Ma peinture est liée tout autant à un goût irrépressible de l'assemblage et de la collecte qu'à l'attrait du lointain : cueillir, saisir des morceaux d'instants dans des petits carnets, sur des feuillets libres, laisser fermenter cela jusqu'à ce que l'imaginaire jaillisse dans la magie d'inconscients assemblages.

Combien de terres lointaines, de cités anciennes, de sanctuaires ou de ports faut-il avoir croisés, combien de visages, de processions et de fétiches faut-il avoir rencontrés, d'encens respirés avant que tout cela se cristallise en agencements insoupçonnés ?
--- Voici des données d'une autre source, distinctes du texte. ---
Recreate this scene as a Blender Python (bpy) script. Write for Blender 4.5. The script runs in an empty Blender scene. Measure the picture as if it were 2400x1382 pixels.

Face à l'esthétique du dépouillement, je choisis de figurer la densité, la plénitude, les spasmes des foules, la longue transhumance des peuples polychromes, le grand cirque de la vie avec son lot de farces et sa piste ronde au centre de laquelle parade un immense pachyderme en équilibre précaire.

Le tableau traversé de souffles vitaux propose en somme un défi enivrant : représenter une pensée en action, peindre un monde multiple en vision panoramique, donner l'illusion d'embrasser le grand tout.

La peinture dévoile l'autre côté du réel, cet ailleurs longuement désiré, elle révèle le besoin vital de "se" parcourir comme on le ferait d’un pays, de voyager en soi.